The Court has also been clear that a state’s jurisdiction over the curriculum can be limited on Establishment Clause grounds. In Epperson v. Arkansas (1968), the Court found an Arkansas statute prohibiting the teaching of evolution to be unconstitutional under the First Amendment since the law was found to be religiously motivated. On behalf of the majority, Justice Fortas wrote that “a State’s right to prescribe the public school curriculum does not include the right to prohibit teaching a scientific theory or doctrine for reasons that run counter to the principles of the First Amendment.”

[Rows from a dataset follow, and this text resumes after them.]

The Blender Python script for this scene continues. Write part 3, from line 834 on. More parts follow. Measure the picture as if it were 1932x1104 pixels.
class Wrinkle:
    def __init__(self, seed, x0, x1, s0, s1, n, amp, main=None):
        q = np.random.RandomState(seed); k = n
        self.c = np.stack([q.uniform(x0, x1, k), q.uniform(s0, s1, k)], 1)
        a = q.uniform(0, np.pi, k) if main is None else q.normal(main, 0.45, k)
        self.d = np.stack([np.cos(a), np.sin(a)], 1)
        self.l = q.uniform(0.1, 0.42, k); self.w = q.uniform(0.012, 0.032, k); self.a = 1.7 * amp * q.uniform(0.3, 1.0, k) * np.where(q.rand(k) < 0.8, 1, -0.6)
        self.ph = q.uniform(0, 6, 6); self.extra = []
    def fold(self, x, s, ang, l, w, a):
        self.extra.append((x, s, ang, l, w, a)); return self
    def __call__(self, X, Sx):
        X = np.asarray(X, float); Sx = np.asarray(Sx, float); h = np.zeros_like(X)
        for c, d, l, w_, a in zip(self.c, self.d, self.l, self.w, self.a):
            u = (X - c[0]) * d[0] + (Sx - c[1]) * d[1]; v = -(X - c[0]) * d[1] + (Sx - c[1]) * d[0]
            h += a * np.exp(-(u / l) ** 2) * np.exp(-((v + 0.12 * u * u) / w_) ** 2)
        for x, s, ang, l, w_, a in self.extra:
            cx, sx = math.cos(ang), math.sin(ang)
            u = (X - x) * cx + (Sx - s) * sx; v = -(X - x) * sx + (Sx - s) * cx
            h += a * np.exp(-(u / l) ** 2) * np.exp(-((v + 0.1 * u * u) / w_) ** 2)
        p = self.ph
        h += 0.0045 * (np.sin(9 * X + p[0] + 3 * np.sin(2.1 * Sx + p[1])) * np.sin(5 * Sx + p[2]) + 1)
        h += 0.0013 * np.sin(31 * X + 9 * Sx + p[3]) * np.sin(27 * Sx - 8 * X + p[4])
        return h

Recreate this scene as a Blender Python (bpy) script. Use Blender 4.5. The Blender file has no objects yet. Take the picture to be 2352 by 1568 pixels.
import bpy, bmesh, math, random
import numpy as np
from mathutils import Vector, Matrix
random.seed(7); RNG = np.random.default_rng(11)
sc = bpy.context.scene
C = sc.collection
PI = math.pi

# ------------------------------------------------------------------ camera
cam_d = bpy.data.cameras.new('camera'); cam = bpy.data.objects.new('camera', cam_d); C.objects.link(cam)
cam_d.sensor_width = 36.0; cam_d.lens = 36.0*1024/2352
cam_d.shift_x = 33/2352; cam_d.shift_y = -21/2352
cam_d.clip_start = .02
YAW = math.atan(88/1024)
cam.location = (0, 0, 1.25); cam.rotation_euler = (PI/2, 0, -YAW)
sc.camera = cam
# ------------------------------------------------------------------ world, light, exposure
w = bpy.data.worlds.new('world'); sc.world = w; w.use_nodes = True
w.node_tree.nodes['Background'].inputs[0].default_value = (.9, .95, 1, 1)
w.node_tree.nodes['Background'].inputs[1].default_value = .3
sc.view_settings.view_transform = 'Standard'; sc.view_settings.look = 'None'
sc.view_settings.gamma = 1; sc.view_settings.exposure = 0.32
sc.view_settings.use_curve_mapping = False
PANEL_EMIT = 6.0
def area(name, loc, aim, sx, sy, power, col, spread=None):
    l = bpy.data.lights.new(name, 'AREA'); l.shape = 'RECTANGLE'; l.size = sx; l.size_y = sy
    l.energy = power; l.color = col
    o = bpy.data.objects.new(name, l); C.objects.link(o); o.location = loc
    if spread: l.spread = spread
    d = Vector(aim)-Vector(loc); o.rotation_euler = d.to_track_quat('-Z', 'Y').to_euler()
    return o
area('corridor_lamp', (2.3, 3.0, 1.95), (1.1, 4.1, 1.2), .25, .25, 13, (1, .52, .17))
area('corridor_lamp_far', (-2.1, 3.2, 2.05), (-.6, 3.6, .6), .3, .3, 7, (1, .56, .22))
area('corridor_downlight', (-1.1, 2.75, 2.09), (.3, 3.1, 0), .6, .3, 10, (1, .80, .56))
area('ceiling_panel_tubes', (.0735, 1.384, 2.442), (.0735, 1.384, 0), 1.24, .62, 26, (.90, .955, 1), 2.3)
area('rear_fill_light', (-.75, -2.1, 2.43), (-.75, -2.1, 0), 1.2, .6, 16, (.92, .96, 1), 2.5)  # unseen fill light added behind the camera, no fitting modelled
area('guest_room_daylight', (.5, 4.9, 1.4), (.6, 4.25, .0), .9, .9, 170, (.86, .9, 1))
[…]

The Court also ruled in Edwards v. Aguillard (1987) that a Louisiana law prohibiting the teaching of evolution unless accompanied by the teaching of creationism was unconstitutional under the First Amendment. Justice Brennan, on behalf of the majority, wrote that “because the primary purpose of the Creationism Act is to endorse a particular religious doctrine, the Act furthers religion in violation of the Establishment Clause.” In a concurrence, Justice Powell clarified that “nothing in the Court's opinion diminishes the traditionally broad discretion accorded state and local school officials in the selection of the public school curriculum.”


The Supreme Court has also identified limits to compulsory student speech under the First Amendment. While the Court found that a compulsory pledge of allegiance was constitutionally acceptable in Minersville School District v. Gobitis (1940), they reversed their decision just three years later in West Virginia State Board of Education v. Barnette (1943). In the latter case, Justice Jackson, on behalf of the majority, wrote that “Boards of Education . . . have, of course, important, delicate, and highly discretionary functions, but none that they may not perform within the limits of the Bill of Rights.” Thus, the Court has repeatedly affirmed the broad discretion of state and local authorities in matters of educational curricula—provided that their discretion remains within constitutional bounds.


Supreme Court precedent on the removal of books from school libraries is more complicated. The Court has only faced one case on this issue—Board of Education, Island Trees Union Free School District No. 26 v. Pico (1982). In the case, the school board removed books it characterized as “anti-American, anti-Christian, anti-Sem[i]tic, and just plain filthy.” The final ruling was messy—the Court only came to a plurality and not a majority decision. The plurality, led by Justice Brennan, acknowledged that while schools have broad discretion over the acquisition of new library books, “the First Amendment imposes limitations upon a local school board’s exercise of its discretion to remove books from high school and junior high school libraries.” While schools could remove books from libraries if they were “pervasively vulgar” or of questionable “educational suitability,” the plurality held that schools could not remove books in a “narrowly partisan or political manner.” The plurality based their conclusion on a “right to receive ideas.” Justice Blackmun, in his partial concurrence, denies that students have any such right. Justice White’s partial concurrence sided with the majority on the ruling but dismissed its constitutional pontification as unnecessary. Regardless of these disagreements, however, Pico demonstrates that schools’ power to remove books is not unlimited.


Supreme Court precedent has repeatedly affirmed the discretionary authority of state and local officials to dictate K-12 public school curricula. These precedents mean that as governor, DeSantis has broad leeway to mandate the teaching of certain topics and bar the teaching of others in a K-12 public school classroom. That said, there are limits to this authority. Opponents of DeSantis’s laws have already filed and may continue to file lawsuits under the First and Fourteenth Amendments, and others may file suits challenging DeSantis’s laws as unconstitutionally vague. The courts have already blocked the portions of the Stop W.O.K.E. Act that apply to public colleges and universities.

Many of the legal decisions will hinge on how the laws are enforced—both by DeSantis’s Department of Education and by teachers in the classroom. If the application of the laws violates students’ due process rights, limits student expression of certain viewpoints, or is conducted in a narrowly partisan manner, courts might object on constitutional grounds. Ultimately, while DeSantis’s K-12 education laws are no doubt controversial, it remains to be seen whether they will be found unconstitutional.